I decided to take a crack at assembly the other day, and I've been playing around with really basic things like printing stuff from argv to stdout. I found this great list of linux syscall numbers with arguments and everything, and I'm curious why r10
is used for arguments before r8
and r9
. I've found all kinds of weird conventions about what can be used what for what and when, like how loop counters go in rcx
. Is there a particular reason why r10
was moved up? Was it more convenient?
I should probably also mention I'm interested in this out of curiosity, not because it's causing me problems.

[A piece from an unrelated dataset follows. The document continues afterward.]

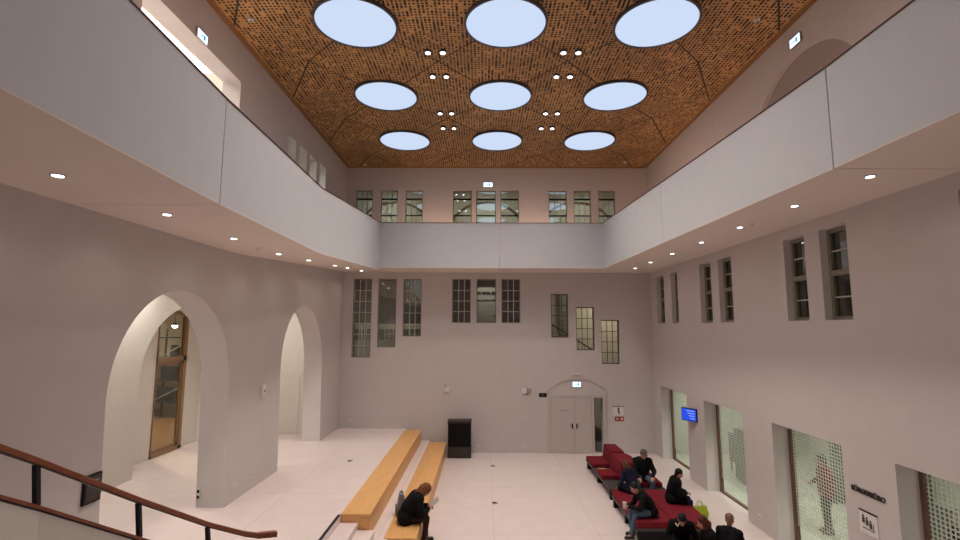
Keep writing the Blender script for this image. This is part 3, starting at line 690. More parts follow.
# ------------------------------------------------------------------ stair parapet with rail, foreground left
RP = [(-2.62, 2.75, 4.30), (-3.1593, 3.3, 4.0115), (-3.6955, 3.86, 3.8778 - .008), (-3.666, 4.16, 3.697), (-3.417, 5.08, 3.085), (-3.121, 5.85, 2.565), (-2.80, 6.33, 2.25)]
RP = [(-3.78, 3.3, 4.22), (-3.70, 3.86, 3.872), (-3.666, 4.16, 3.697), (-3.417, 5.08, 3.085), (-3.125, 5.85, 2.568), (-2.90, 6.25, 2.315), (-2.775, 6.40, 2.232)]
SP_ = [(x + .036, y, z - .358) for x, y, z in RP]
sr = thing('stair_rail', 'stair parapet with reddish wood handrail and dark posts in the left foreground', 'handrail', (0, 0, 0))
def ribbon(pts, wd, h0, h1):
    rings = []
    for i, p in enumerate(pts):
        d = Vector(pts[min(i + 1, len(pts) - 1)]) - Vector(pts[max(i - 1, 0)]); d.z = 0; d.normalize(); s = Vector((d.y, -d.x, 0)) * wd / 2
        P = Vector(p)
        rings.append([P - s + Vector((0, 0, h0)), P + s + Vector((0, 0, h0)), P + s + Vector((0, 0, h1)), P - s + Vector((0, 0, h1))])
    return rings
MB().loft(ribbon(RP, .062, -.028, .028)).build('handrail', RAILW, sr, bevel=.008)
MB().loft(ribbon([RP[-1], (-2.60, 6.52, 2.205)], .07, -.03, .03)).build('rail_end', RAILW, sr)
MB().loft(ribbon(RP, .05, -.036, -.029)).build('rail_underside', STEEL, sr)
MB().loft(ribbon(SP_, .10, -.018, .012)).build('cap_board', RAILW, sr)
MB().loft(ribbon(SP_, .085, -.034, -.019)).build('shadow_strip', STEEL, sr)
MB().loft(ribbon(SP_, .08, -.90, -.035)).build('parapet', PALE, sr)
for i in (2, 3, 4):
    x, y, z = RP[i]
    MB().loft([[(x + dx_ - .02, y - .02, zz), (x + dx_ + .02, y - .02, zz), (x + dx_ + .02, y + .02, zz), (x + dx_ - .02, y + .02, zz)] for dx_, zz in ((.036, z - .35), (0, z - .03))]).build('post', STEEL, sr)

# ------------------------------------------------------------------ kiosk, screens, signs, wall fittings
kk = thing('black_cabinet', 'black cabinet kiosk standing against the back wall beside the benches', 'cabinet', (-.87, 18.75, 0))
MB().box(-.44, .44, 0, .45, .02, .40).build('base', BROWNBLK, kk, bevel=.008)
MB().box(-.43, .43, .012, .45, .40, 1.27).build('body', BLACK, kk, bevel=.008)
MB().box(-.45, .45, 0, .46, 1.27, 1.35).build('top', BROWNBLK, kk, bevel=.008)
MB().box(-.39, .39, .0, .013, .45, 1.22).build('front_panel', pbr('black_gloss', (.003, .003, .004), .25, spec=.15), kk)

mt = thing('wall_monitor', 'small monitor with blue screen on the right wall', 'monitor', (XR, 15.98, 2.09), 0)
m = MB(); m.box(-.10, 0, -.06, .06, -.06, .06); m.build('bracket', GREYD, mt)
R = Matrix.Translation((-.14, 0, 0)) @ Matrix.Rotation(math.radians(28), 4, 'Z') @ Matrix.Translation((.14, 0, 0))
MB().box(-.17, -.10, -.29, .29, -.20, .20, R).build('casing', BLACK, mt, bevel=.008)
MB().box(-.175, -.1695, -.265, .265, -.175, .175, R).build('screen', SCREEN, mt)
m = MB()
for k in range(4): m.box(-.178, -.1745, -.21, .10 - .05 * k, .11 - .075 * k, .135 - .075 * k, R)
m.build('screen_lines', SCREENT, mt)

def text_mesh(txt, size, mat, name, parent, depth=.008, matrix=None, off=.0, spacing=1):
    cu = bpy.data.curves.new(name, 'FONT'); cu.body = txt; cu.size = size; cu.extrude = depth; cu.align_x = 'CENTER'; cu.align_y = 'CENTER'; cu.offset = off; cu.space_character = spacing
    tmp = bpy.data.objects.new('tmp', cu); C.objects.link(tmp); bpy.context.view_layer.update()
    me = bpy.data.meshes.new_from_object(tmp.evaluated_get(bpy.context.evaluated_depsgraph_get())); bpy.data.objects.remove(tmp)
    if matrix: me.transform(matrix)
    me.name = name; me.materials.clear(); me.materials.append(mat)
    o = bpy.data.objects.new(name, me); C.objects.link(o)
    if parent: o.parent = parent
    return o
RW_M = Matrix(((0, 0, -1, 0), (-1, 0, 0, 0), (0, 1, 0, 0), (0, 0, 0, 1)))      # text readable on the right wall
tx = text_mesh('BÜRGERBÜRO', .118, pbr('lettering_brown', (.03, .02, .017), .5), 'wall_lettering', None, .008, RW_M, .0035, 1.0)
tx.location = (XR - .009, 8.93, 1.965); tx['label'] = 'raised dark lettering BÜRGERBÜRO on the right wall'; tx['category'] = 'lettering'

pq = thing('wall_plaque', 'white plaque with waiting people symbol below the raised lettering', 'sign', (XR, 8.96, 1.46))
MB().box(-.015, 0, -.20, .20, -.19, .19).build('plate', WHITE, pq)
MB().box(-.022, 0, -.20, .20, .175, .195).build('top_strip', BLACK, pq)
m = MB()
for k, (y, z, s) in enumerate(((.11, .05, 1), (.03, .03, .95), (-.05, .0, .9))):
    m.cyl((-.016, y, z + .05), (-.019, y, z + .05), .022 * s, seg=14); m.box(-.019, -.015, y - .03, y + .03, z - .07, z + .025)
m.box(-.019, -.015, -.12, .14, -.105, -.09); m.box(-.019, -.015, -.12, -.105, -.10, .02)
m.build('symbol', GREYD, pq)

def exit_sign(label, loc, rz, w=.34, h=.20):
    t = thing('exit_sign', label, 'exit sign', loc, rz, 'glowing emergency exit signs')
    MB().box(-w / 2 - .015, w / 2 + .015, -.05, 0, -h / 2 - .015, h / 2 + .015).build('housing', GREY, t)
    fc = MB().box(-w / 2, w / 2, -.056, -.05, -h / 2, h / 2).build('face', SIGNL, t)
    m = MB()
    m.box(.03, .09, -.059, -.056, -.055, .055)
    m.box(-.10, -.02, -.059, -.056, -.010, .010); m.prism([(-.02, -.056, -.035), (-.02, -.056, .035), (.02, -.056, 0)], (0, -.003, 0))
    m.build('pictogram', SIGNP, fc)
exit_sign('glowing exit sign on the wall above the arched doorway', (3.66, YB, 2.61), 0, .31, .19)
exit_sign('glowing exit sign above the centre upper windows of the back wall', (.18, YB, 10.62), 0, .36, .18)
exit_sign('glowing exit sign on the upper left wall', (XL, 9.06, 10.50), PI / 2, .32, .17)
exit_sign('glowing exit sign on the upper right wall', (XR, 9.86, 10.90), -PI / 2, .32, .18)
el = thing('emergency_light', 'small pale light strip above the doorway exit sign', 'light', (3.68, YB, 3.0))
MB().box(-.13, .13, -.06, 0, -.02, .02).build('housing', WHITE, el, bevel=.006)
MB().box(-.12, .12, -.062, -.06, -.012, .012).build('lens', WHITE, el)

ds = thing('door_sign', 'small black sign left of the arched doorway', 'sign', (2.34, YB, 2.19))
MB().box(-.15, .15, -.012, 0, -.075, .075).build('plate', BLACK, ds)
MB().box(-.07, .05, -.014, -.012, -.008, .008).build('inscription', GREY, ds)
ns = thing('notice_sign', 'white notice with dark symbol right of the arched doorway', 'sign', (5.27, YB, 1.60))
MB().box(-.20, .20, -.012, 0, -.17, .17).build('plate', WHITE, ns)
MB().box(-.22, .22, -.03, 0, .165, .185).build('top_strip', GREYD, ns)
m = MB(); m.cyl((.0, -.012, .09), (.0, -.015, .09), .04, seg=14); m.box(-.035, .035, -.015, -.012, -.02, .045); m.box(-.01, .05, -.015, -.012, -.12, -.02)
m.build('symbol', GREYD, ns)
fs = thing('fire_sign', 'pair of small red fire equipment signs right of the doorway', 'sign', (5.30, YB, 1.30))
MB().box(-.17, -.005, -.012, 0, -.085, .085).build('plate', pbr('dark_red_sign', (.22, .02, .015), .5), fs)['label'] = 'dark red plate'
MB().box(.005, .17, -.012, 0, -.085, .085).build('plate', pbr('red_sign', (.42, .06, .04), .5), fs)['label'] = 'brighter red plate'
m = MB(); m.box(-.11, -.065, -.015, -.012, -.045, .045); m.cyl((.09, -.012, 0), (.09, -.015, 0), .04, seg=14); m.build('symbol', WHITE, fs)

def wbox(name, label, cat, loc, rz, w, h, d=.06, mat=WHITE, grp=None):
    t = thing(name, label, cat, loc, rz, grp)
    MB().box(-w / 2, w / 2, -d, 0, -h / 2, h / 2).build('housing', mat, t, bevel=.006)
    return t
t = wbox('motion_sensor', 'pale motion sensor box on the wall between the left arches', 'sensor', (XL, 12.64, 3.21), PI / 2, .16, .24, .09)
MB().ball((0, -.09, -.02), .04).build('lens', GREY, t)
t = wbox('motion_sensor', 'pale sensor box with short arm on the back wall above the cabinet', 'sensor', (-1.41, YB, 2.38), 0, .17, .17, .09)
MB().box(-.06, -.03, -.06, -.03, .08, .2).build('arm', GREY, t)
t = wbox('wall_box', 'pale twin wall box on the back wall left of the doorway sign', 'wall box', (1.62, YB, 2.35), 0, .17, .17, .07)
MB().box(.10, .27, -.05, 0, -.085, .085).build('second_housing', GREY, t, bevel=.006)
MB().box(.085, .099, -.055, 0, -.18, .11).build('cable', GREYD, t)
for k, (x, y, z, rz, lab) in enumerate(((XL, 11.52, 1.22, PI / 2, 'double wall socket low on the pillar between the arches, nearer'), (XL, 12.45, 1.22, PI / 2, 'wall socket low on the pillar between the arches, farther'),
        (-5.15, YB, 1.19, 0, 'wall socket low at the left end of the back wall'), (-.18, YB, .27, 0, 'wall socket low on the back wall beside the black cabinet'), (1.58, YB, .27, 0, 'wall socket low on the back wall left of the doorway'),
        (XR, 12.45, .30, -PI / 2, 'wall socket low on the right wall between two glazed openings'), (XR, 16.05, 1.5, -PI / 2, 'small switch below the blue monitor on the right wall'), (XR, 12.32, 2.31, -PI / 2, 'small pale sensor on the right wall left of the third opening'))):
    t = wbox('wall_socket', lab, 'socket', (x, y, z), rz, .16 if k < 1 else .10, .09, .015, WHITE, 'pale wall sockets')
    MB().cyl((0, -.016, 0), (0, -.019, 0), .026, seg=14).build('insert', GREY, t)
t = wbox('wall_socket', 'pair of dark sockets low inside the left arch jamb', 'socket', (-6.18, 11.12, 1.18), 0, .06, .24, .025, WHITE)
for z in (-.06, .06): MB().box(-.025, .025, -.03, -.025, z - .035, z + .035).build('insert', BLACK, t)
fs_ = thing('wall_display', 'dark display panel on the left wall beside the near arch', 'display', (XL, 7.30, 2.49), PI / 2)
MB().box(-.16, .16, -.04, 0, -.20, .20).build('casing', BLACK, fs_, bevel=.005)
MB().box(-.13, .13, -.043, -.04, -.16, .17).build('screen', pbr('dark_screen', (.025, .026, .032), .15), fs_)
m = MB(); m.box(-.10, .10, -.045, -.043, .10, .115); m.box(-.10, .04, -.045, -.043, .06, .07); m.build('lines', GREY, fs_)
for x, y, z, lab in ((.36, 17.8, 0, 'dark floor outlet in the main floor, the far one'), (.34, 14.16, 0, 'dark floor outlet in the main floor, the near one'), (-3.9, 14.94, ZP, 'dark floor outlet in the raised left floor')):
    t = thing('floor_outlet', lab, 'floor outlet', (x, y, z), 0, 'floor outlets')
    MB().cyl((0, 0, 0), (0, 0, .008), .085, seg=24).build('rim', GREY, t)
    MB().box(-.075, .03, -.04, .05, .008, .014).build('lid', BLACK, t)
for x, y, lab in ((-5.02, 9.82, 'small round fitting in the wooden ceiling near the left edge'), (5.84, 9.83, 'small round fitting in the wooden ceiling near the right edge'), (-4.84, 19.3, 'small round fitting in the wooden ceiling at the far left corner'), (5.65, 19.0, 'small round fitting in the wooden ceiling at the far right corner')):
    t = thing('sprinkler', lab, 'sprinkler', (x, y, ZC), 0, 'small ceiling fittings')
    MB().cyl((0, 0, -.02), (0, 0, .06), .06, seg=18).build('plate', WHITE, t)
    MB().cyl((0, 0, -.06), (0, 0, -.02), .02, seg=10).build('nozzle', GREY, t)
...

Edit: I found this question which gets close, referencing the x64 ABI documentation on page 124, where it notes that user level applications use rdi, rsi, rdx, rcx, r8, r9
. The kernel on the other hand uses r10
instead of rcx
, and destroys rcx
and r11
. That might explain how r10
ended up there, but then why was it swapped in?
RCX
, along with R11
, is used by the syscall
instruction, being immediately destroyed by it. Thus these registers are not only not saved after syscall, but they can't even be used for parameter passing. Thus R10
was chosen to replace unusable RCX
to pass fourth parameter.
See also this answer for a bit more information on how syscall
uses these registers.
Reference: Intel's Instruction Set Reference, look for SYSCALL
.
see x86-64.orgs abi documentation page 124
User-level applications use as integer registers for passing the sequence
%rdi, %rsi, %rdx, %rcx, %r8 and %r9. The kernel interface uses %rdi,
%rsi, %rdx, %r10, %r8 and %r9.
A system-call is done via the syscall instruction. The kernel destroys
registers %rcx and %r11.
This is saying that when you use the syscall instruction the kernel destroys %rcx
so you need to use %r10
instead.
Also the comment from @technosaurus explains that the kernel is using %rcx
to store the entry point in case of an interrupt during a syscall.